November 5, 2009

Recruiting Puzzles

One of the most interesting parts of Peter Seibel's Coders at Work (see my review on Slashdot) was Peter Norvig's discussion of the Google programmer hiring process.

The impact of a bad hire on a programming team can be extremely negative - vastly increased code maintenance costs and reduced morale and productivity. "Hire slowly" is now becoming an ingrained mantra in software companies. Despite this, effective processes for evaluating candidate programmers still seem to be little known.

Interview puzzle questions (made (in)famous by Microsoft) as a tool in the hiring process came up in Norvig's interview. Not surprisingly he is against the idea. For a while puzzle questions were a fad in programmer interviews, based on the (unfounded and unverified) assumption that they were a predictor of coding prowess.

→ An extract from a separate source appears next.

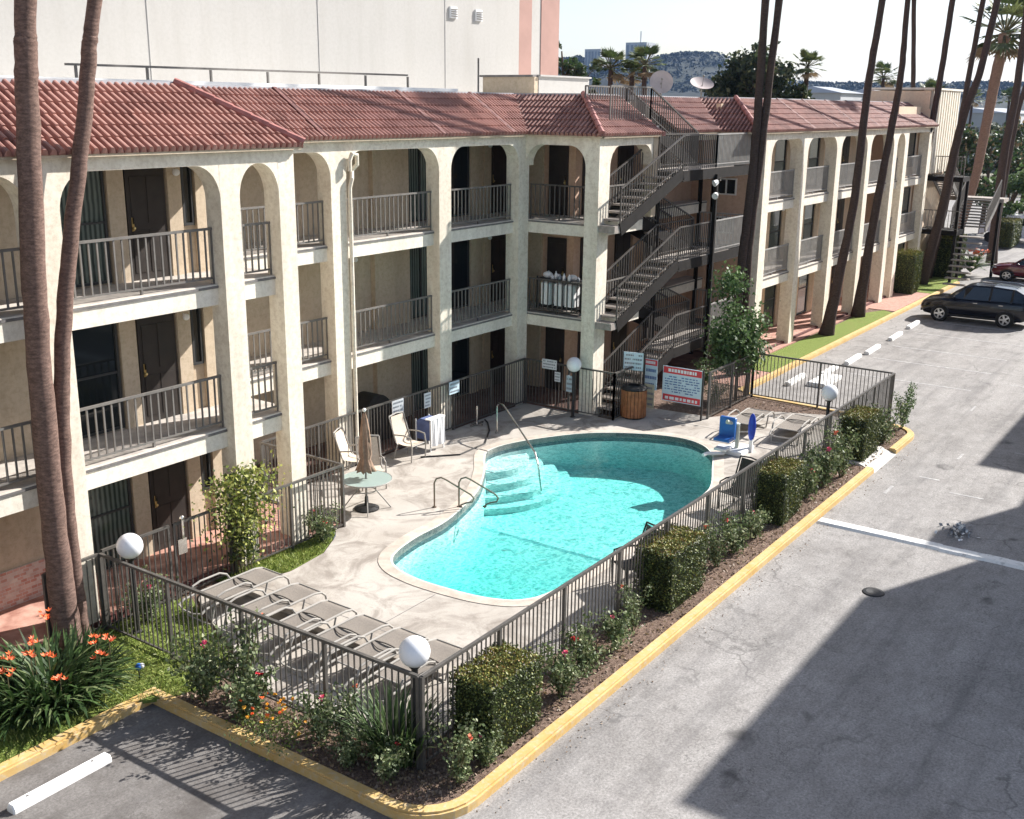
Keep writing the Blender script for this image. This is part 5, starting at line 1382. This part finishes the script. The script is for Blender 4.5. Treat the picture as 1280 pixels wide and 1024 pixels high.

To examine why puzzle questions are a dumb idea, you need to look at the objectives you are trying to fulfill when hiring programmers:

  1. Hire someone who is good at programming.

  2. Hire someone who is good at programming as part of your team.


There is no need to resort to unrelated tasks with a low degree of correlation to see whether someone will help fulfill these objectives. A candidate can be assessed directly and efficiently by inviting them for three hours of pair programming.

Why are you still wasting time asking how many golf balls can fit in an airplane?

1 comment:

Vladimir Sedach said...

I came across an article in The Business Insider about the author's experience interviewing for an Associate Product Marketing Manager position at Google. I think these sorts of analytical puzzle questions are actually important for a marketer - the job requires a lot more unconventional thinking, creativity, and decision-making based on incomplete/unavailable metrics than programming does. I agree with the comments in the discussion criticizing the author's performance.

Unrelated to puzzle questions, one comment in particular stood out because it described a particularly clever and applicable method for judging the hiring process:

We reviewed our hiring process because we were not getting the hard work and ability to learn that we had with our current top go-to people.

As a test, we sent our top performers' OLD resumes when they were hired 10 years ago to HR with different names.

What did we find?

8 out of our 9 top performers did not make it through HR to a hiring managers desk.